Inshallah. Oddech Maroka Magdalena Wąsiura 8,1
![Inshallah. Oddech Maroka](https://cdn.statically.io/img/s.lubimyczytac.pl/upload/books/5108000/5108072/1136235-352x500.jpg)
ocenił(a) na 51 tydz. temu Zawiodła mnie ta książka. Maroko, które zostało tu przedstawione, jest nieprzystępne, zaściankowe, narzucające się i niereformowalne. Sama odbieram je zupełnie inaczej, ale dobrze, przyjmuję punkt widzenia Autorki, odwiedziłyśmy inne miejsca i ona była tam dłużej niż ja. Co mnie najbardziej irytowało, to właśnie zachowanie Magdaleny. Ma pretensje do wszystkich, że chcą ją zmienić, ale nie widzi tego, że sama jedzie do jakieś wiochy w górach Atlasu, do kraju gdzie dominuje islam i konserwatyzm i chce pokazywać wszystkim jaką jest niezależną i postępową kobietą. Po czym się dziwi, że ludzie, a zwłaszcza kobiety, które tam mieszkają całe życie, martwią się o nią, gdy chodzi wieczorami po mieście pełnym mężczyzn.

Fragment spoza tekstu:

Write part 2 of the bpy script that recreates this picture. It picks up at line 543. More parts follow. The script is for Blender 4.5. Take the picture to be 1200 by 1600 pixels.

Akcja ze ślubem po 5 miesiącach znajomości to już w ogóle mnie rozwaliła, tak samo to, że nie wiedziała, że jej wiza obowiązuje przez 3 miesiące, a nie 5. Jak można nie sprawdzić tak podstawowej rzeczy? I jeszcze ma pretensje, że kobieta, z którą mieszkała zmarła w nieodpowiednim dla niej czasie. Poległam.
To co mi się podobało, to na pewno zaangażowanie Autorki w pomoc innym, czy to dzieciom w przedszkolu, pewnej kobiecie czy mężczyźnie u którego mieszkała. Nie można jej odmówić tego, że ma wielkie serce. Liczyłam jednak na coś innego, więcej Maroka, a nie przemyśleń filozoficznych wtrącanych średnio co dwa rozdziały. To bardziej pamiętnik z podróży, mówiący więcej o uczuciach Autorki, niż o miejscach, które odwiedza.